Like different thoughts and feelings emerging in a state of meditation, Hemphill invites you to pause on one ‘scene’ for a moment before moving onto the next. There’s space to get lost here – both emotionally and in the colour of the album’s wide-ranging textures.
With his wife Angelika Kaswalder on vocals throughout the album and multi-instrumentalist Morgan Henderson – a longtime friend of Hemphill’s since Henderson’s time in the post-hardcore band The Blood Brothers – adding woodwind, Nonpareils is no longer simply a solo project – and it’s apparent in this openness.
Rhetoric & Terror describes this split that Hemphill is making from the conceptual nature of his first solo album (2018’s Scented Pictures), and the new direction that he hopes to continue taking.
The title comes from a chapter in Giorgio Agamben’s book, The Man Without Content, where he describes the concepts of rhetoric and terror to describe two different types of writers: the rhetorician and the terrorist.
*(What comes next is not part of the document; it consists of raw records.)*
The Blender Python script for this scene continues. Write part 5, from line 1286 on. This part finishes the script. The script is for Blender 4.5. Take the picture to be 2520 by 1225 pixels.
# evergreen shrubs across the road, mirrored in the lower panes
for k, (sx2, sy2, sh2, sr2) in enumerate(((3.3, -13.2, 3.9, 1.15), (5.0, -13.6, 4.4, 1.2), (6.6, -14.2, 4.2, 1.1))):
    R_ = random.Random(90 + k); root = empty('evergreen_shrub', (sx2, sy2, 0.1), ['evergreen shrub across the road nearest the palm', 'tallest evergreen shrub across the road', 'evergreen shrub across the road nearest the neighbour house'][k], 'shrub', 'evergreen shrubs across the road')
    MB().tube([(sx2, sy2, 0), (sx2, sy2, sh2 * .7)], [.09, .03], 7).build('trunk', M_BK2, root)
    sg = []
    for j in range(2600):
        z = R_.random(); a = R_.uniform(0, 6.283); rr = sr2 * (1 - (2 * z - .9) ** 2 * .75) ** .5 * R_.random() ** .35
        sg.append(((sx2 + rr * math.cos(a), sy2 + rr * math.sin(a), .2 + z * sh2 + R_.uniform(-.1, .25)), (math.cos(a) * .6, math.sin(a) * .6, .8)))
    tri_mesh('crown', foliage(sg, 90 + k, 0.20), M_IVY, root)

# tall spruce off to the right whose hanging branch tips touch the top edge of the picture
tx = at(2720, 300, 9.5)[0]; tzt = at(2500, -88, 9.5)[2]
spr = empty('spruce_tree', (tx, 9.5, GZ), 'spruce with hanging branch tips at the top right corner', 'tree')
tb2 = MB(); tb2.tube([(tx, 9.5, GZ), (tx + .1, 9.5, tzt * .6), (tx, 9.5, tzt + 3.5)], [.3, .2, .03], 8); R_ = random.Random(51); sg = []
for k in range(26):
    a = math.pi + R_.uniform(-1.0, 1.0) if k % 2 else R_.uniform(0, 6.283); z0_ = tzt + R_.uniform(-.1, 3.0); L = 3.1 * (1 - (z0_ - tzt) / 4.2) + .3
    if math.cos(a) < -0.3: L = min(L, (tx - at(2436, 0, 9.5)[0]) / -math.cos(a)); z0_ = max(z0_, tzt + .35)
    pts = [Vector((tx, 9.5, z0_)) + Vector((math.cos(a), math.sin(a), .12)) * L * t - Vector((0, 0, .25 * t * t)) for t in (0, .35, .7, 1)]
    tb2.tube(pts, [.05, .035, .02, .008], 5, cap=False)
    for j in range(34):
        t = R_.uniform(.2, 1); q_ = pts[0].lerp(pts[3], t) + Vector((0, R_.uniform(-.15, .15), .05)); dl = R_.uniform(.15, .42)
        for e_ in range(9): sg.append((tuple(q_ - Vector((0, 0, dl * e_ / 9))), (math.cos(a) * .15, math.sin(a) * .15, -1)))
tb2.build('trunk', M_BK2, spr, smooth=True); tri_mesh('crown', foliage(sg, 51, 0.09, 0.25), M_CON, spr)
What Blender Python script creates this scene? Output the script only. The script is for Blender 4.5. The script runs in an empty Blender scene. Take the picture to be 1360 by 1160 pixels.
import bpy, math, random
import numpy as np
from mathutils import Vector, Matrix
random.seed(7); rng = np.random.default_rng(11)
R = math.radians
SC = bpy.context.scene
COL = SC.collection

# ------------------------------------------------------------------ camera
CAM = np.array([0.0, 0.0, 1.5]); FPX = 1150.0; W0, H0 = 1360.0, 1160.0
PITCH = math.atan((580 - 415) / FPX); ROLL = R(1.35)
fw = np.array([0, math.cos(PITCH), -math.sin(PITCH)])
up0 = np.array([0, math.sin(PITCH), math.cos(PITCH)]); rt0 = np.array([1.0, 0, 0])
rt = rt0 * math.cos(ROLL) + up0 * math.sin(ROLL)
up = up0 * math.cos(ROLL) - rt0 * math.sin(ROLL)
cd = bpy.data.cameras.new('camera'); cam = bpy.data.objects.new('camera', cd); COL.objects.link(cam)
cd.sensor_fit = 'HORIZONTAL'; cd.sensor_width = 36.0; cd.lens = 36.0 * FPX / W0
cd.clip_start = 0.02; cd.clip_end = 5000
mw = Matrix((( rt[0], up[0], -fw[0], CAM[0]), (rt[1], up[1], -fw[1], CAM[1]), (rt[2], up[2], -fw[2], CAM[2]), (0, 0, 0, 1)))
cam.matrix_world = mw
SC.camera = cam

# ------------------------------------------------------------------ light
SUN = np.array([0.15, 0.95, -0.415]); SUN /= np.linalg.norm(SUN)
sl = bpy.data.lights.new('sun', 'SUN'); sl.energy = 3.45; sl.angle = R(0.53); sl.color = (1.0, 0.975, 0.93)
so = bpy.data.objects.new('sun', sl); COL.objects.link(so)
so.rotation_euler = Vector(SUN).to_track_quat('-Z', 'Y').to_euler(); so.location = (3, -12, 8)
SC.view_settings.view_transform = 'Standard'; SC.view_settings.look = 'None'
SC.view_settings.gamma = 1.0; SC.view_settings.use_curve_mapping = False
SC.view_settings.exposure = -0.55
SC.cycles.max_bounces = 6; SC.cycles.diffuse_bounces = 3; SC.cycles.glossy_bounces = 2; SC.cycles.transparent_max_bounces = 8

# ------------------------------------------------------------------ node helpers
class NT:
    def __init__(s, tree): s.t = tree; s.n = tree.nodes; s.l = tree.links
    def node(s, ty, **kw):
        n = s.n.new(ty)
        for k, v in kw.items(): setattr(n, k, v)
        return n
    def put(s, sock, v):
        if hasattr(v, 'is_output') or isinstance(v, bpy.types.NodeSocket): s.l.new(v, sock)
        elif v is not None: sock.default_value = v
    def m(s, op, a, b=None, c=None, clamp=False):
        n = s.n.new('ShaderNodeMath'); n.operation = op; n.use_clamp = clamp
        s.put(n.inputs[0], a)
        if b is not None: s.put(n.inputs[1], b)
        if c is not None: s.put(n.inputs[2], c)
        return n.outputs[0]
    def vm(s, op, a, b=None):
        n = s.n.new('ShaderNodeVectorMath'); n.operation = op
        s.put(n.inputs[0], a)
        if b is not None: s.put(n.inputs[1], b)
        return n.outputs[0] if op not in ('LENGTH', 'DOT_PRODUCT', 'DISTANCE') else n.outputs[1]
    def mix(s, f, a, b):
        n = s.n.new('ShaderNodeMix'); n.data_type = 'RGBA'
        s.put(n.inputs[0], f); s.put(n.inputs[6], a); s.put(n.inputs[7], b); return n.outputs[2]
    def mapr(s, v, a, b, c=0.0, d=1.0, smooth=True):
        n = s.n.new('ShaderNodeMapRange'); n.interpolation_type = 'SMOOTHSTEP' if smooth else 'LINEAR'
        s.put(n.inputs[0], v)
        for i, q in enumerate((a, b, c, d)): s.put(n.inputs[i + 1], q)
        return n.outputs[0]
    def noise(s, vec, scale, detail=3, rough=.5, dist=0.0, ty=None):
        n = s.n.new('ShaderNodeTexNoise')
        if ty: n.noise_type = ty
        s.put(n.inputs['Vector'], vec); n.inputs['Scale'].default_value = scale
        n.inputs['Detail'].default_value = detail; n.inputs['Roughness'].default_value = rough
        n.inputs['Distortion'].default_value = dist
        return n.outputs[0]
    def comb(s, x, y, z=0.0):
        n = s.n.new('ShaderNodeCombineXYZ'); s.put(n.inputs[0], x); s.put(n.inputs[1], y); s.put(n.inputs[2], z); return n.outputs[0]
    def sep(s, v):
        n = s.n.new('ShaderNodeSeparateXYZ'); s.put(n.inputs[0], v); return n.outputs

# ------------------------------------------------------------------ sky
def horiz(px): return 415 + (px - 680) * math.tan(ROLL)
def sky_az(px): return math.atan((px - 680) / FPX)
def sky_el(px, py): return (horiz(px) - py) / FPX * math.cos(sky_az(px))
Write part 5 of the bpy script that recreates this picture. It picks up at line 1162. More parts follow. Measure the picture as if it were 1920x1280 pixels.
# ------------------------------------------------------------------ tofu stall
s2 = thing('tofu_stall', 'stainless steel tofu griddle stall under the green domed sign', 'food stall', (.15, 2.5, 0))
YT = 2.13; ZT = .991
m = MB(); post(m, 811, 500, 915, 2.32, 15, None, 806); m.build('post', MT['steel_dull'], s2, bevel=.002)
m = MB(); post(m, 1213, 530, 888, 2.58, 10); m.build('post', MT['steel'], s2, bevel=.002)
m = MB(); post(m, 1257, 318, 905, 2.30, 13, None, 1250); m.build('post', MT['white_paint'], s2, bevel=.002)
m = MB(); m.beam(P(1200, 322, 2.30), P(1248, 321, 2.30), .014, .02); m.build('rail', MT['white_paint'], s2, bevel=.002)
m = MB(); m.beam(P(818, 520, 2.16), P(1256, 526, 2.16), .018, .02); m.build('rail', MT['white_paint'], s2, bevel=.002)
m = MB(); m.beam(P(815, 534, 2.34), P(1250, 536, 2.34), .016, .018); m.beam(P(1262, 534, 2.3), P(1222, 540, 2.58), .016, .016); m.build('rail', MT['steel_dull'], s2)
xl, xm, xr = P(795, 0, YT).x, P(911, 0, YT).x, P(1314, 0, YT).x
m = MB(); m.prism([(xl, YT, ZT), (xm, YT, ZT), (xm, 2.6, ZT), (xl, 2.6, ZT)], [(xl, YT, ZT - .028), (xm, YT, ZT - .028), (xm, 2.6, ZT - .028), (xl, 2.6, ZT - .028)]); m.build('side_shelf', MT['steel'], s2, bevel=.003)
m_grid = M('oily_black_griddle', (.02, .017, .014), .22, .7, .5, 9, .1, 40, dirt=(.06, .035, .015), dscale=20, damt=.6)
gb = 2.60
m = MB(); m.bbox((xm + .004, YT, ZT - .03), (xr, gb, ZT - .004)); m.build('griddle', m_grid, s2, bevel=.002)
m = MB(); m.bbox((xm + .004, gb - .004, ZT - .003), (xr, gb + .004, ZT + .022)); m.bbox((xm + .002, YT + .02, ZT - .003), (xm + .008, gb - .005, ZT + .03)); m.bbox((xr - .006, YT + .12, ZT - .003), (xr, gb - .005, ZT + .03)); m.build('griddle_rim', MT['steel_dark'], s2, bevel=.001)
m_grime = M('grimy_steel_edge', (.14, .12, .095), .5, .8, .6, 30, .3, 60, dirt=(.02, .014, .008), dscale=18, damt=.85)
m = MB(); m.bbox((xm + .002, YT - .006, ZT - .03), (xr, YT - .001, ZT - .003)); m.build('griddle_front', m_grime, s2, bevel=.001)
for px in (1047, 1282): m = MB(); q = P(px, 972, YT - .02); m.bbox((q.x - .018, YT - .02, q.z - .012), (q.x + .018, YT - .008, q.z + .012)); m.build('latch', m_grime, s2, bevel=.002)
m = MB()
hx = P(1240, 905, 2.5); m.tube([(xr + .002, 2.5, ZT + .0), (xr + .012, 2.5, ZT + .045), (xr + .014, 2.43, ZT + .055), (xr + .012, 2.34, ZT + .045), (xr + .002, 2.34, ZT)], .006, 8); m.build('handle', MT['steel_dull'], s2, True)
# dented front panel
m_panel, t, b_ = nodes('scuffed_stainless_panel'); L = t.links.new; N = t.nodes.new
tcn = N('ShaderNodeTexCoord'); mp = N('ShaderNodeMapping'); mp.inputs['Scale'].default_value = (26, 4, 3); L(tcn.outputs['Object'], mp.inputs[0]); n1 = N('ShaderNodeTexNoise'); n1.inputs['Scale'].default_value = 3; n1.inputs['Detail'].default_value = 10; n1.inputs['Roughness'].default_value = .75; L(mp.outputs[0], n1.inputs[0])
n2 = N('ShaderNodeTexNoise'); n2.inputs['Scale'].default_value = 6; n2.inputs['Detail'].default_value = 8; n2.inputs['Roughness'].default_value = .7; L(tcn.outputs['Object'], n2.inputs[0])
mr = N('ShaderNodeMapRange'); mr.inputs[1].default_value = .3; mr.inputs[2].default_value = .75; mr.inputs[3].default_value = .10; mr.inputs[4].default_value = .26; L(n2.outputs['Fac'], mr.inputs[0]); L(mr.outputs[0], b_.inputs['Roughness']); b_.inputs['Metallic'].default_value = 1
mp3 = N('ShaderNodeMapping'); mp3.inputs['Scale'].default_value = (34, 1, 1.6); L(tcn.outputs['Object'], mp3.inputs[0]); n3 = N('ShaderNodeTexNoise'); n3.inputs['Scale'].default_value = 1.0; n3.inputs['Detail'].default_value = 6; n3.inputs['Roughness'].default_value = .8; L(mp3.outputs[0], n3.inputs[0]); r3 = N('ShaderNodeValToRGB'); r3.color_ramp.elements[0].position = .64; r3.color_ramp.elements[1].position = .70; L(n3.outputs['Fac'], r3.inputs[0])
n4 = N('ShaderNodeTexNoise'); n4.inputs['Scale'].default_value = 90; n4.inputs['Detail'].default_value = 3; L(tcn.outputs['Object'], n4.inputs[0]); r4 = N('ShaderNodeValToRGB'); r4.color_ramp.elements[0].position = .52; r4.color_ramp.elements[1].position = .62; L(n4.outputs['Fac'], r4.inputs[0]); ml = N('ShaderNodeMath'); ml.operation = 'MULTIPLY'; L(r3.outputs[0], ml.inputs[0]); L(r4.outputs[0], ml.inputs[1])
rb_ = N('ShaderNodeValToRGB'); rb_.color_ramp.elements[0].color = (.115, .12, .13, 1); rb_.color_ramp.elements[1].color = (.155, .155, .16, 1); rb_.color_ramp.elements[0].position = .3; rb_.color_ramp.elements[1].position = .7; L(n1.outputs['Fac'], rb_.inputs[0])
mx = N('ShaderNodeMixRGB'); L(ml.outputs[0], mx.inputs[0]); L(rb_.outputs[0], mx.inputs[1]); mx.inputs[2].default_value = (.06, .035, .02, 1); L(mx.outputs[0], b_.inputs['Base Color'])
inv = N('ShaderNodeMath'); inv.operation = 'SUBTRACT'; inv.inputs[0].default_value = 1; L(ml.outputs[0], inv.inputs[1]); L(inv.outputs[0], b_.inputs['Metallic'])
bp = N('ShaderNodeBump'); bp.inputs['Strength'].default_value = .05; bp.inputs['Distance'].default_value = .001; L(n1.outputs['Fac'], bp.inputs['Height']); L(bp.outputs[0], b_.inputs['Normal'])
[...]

The terrorist is a misologist who is only into the feeling; the rhetorician is committed to logic and form.
”With Rhetoric & Terror, I wanted to start with emotions and feeling. I was playing with my kids, listening to Cocteau Twins, I have a wonderful partner, and it seemed very contrary to any sort of growth to sequester myself from this life in order to get into character as a musician” says Hemphill. ”Instead, I tried to remove the boundaries between my creative life and my responsibilities and have it all be one fluid thing. All things at all times, and trust that this will guide my music rather than more intellectual concepts or limitations.”
Despite its catalysts being in philosophy and conceptual art, Hemphill has created an album that’s deeply ”emotionally available”. It’s also helped him take a new stance on life that combines his life as a partner and parent in a kind of unity with his role as the artist. It’s plain to hear as a listener – Rhetoric & Terror, despite its intimidating name, is welcoming and playful, even during its most intense moments.